### REQUIRED WORK
Retype exactly the lines from the first one through the line with "C = scene.collection", including both ends; skip any pictures.
= = = = =
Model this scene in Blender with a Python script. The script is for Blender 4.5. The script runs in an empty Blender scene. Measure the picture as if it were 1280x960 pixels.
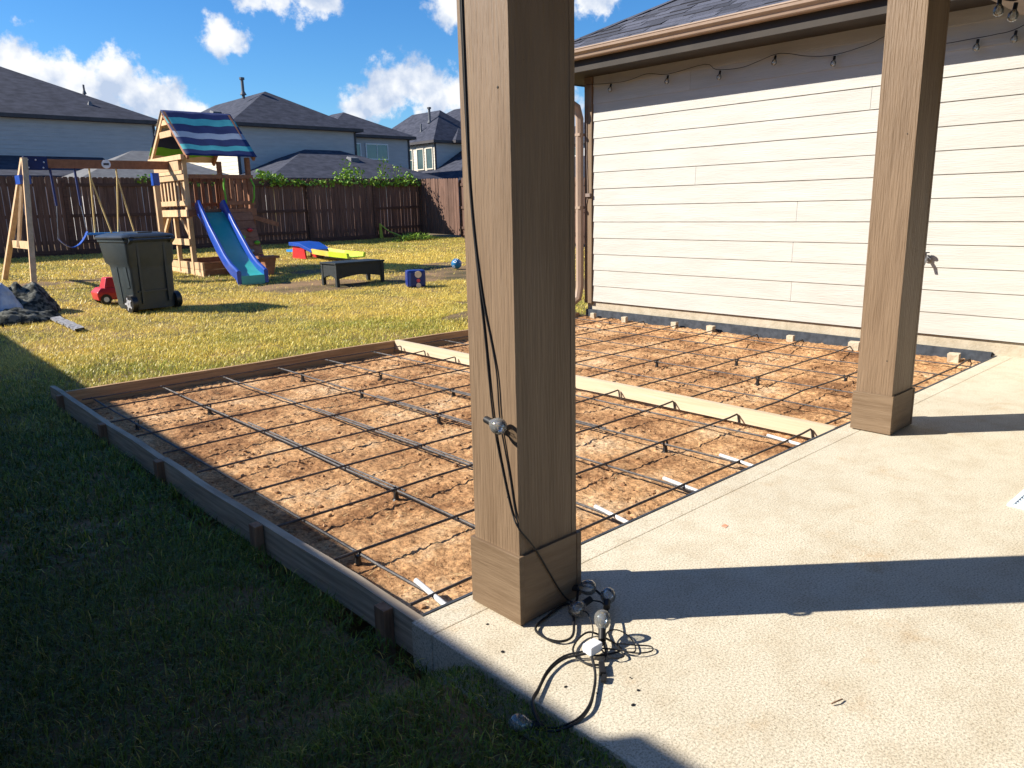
import bpy, bmesh, math, random
import numpy as np
from mathutils import Vector, Matrix
from math import sin, cos, pi, radians, atan2, sqrt
random.seed(7); rng = np.random.default_rng(11)
scene = bpy.context.scene
C = scene.collection

# ------------------------------------------------------------------ camera
cam_data = bpy.data.cameras.new('camera'); cam = bpy.data.objects.new('camera', cam_data); C.objects.link(cam)
cam_data.sensor_width = 36.0; cam_data.lens = 36.0 * 958 / 1280
cam_data.clip_start = 0.05; cam_data.clip_end = 3000
right = Vector((0.7353, -0.6774, -0.0222)); upv = Vector((0.1690, 0.1515, 0.9738))
right.normalize(); back = right.cross(upv).normalized(); upv = back.cross(right).normalized()
cam.matrix_world = Matrix(((right.x, upv.x, back.x, 0), (right.y, upv.y, back.y, 0), (right.z, upv.z, back.z, 1.3), (0, 0, 0, 1)))
scene.camera = cam
# ------------------------------------------------------------------ light
SUN_EL = radians(34.6); SUN_AZ = (-0.765, 0.644)
world = bpy.data.worlds.new('World'); scene.world = world; world.use_nodes = True
SKY_S = 0.05
sun_data = bpy.data.lights.new('sun', 'SUN'); sun = bpy.data.objects.new('sun', sun_data); C.objects.link(sun)
sun_data.energy = 5.0; sun_data.angle = radians(0.45); sun_data.color = (1.0, 0.935, 0.82)
sun.rotation_euler = Vector((-SUN_AZ[0] * cos(SUN_EL), -SUN_AZ[1] * cos(SUN_EL), -sin(SUN_EL))).to_track_quat('-Z', 'Y').to_euler()
sun.location = (-20, 17, 20)
vs = scene.view_settings
vs.view_transform = 'Standard'; vs.look = 'None'; vs.gamma = 1.0; vs.use_curve_mapping = False; vs.exposure = 0.95
scene.cycles.max_bounces = 6; scene.cycles.transparent_max_bounces = 12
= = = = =
### THE REPLY
Model this scene in Blender with a Python script. The script is for Blender 4.5. The script runs in an empty Blender scene. Measure the picture as if it were 1280x960 pixels.
import bpy, bmesh, math, random
import numpy as np
from mathutils import Vector, Matrix
from math import sin, cos, pi, radians, atan2, sqrt
random.seed(7); rng = np.random.default_rng(11)
scene = bpy.context.scene
C = scene.collection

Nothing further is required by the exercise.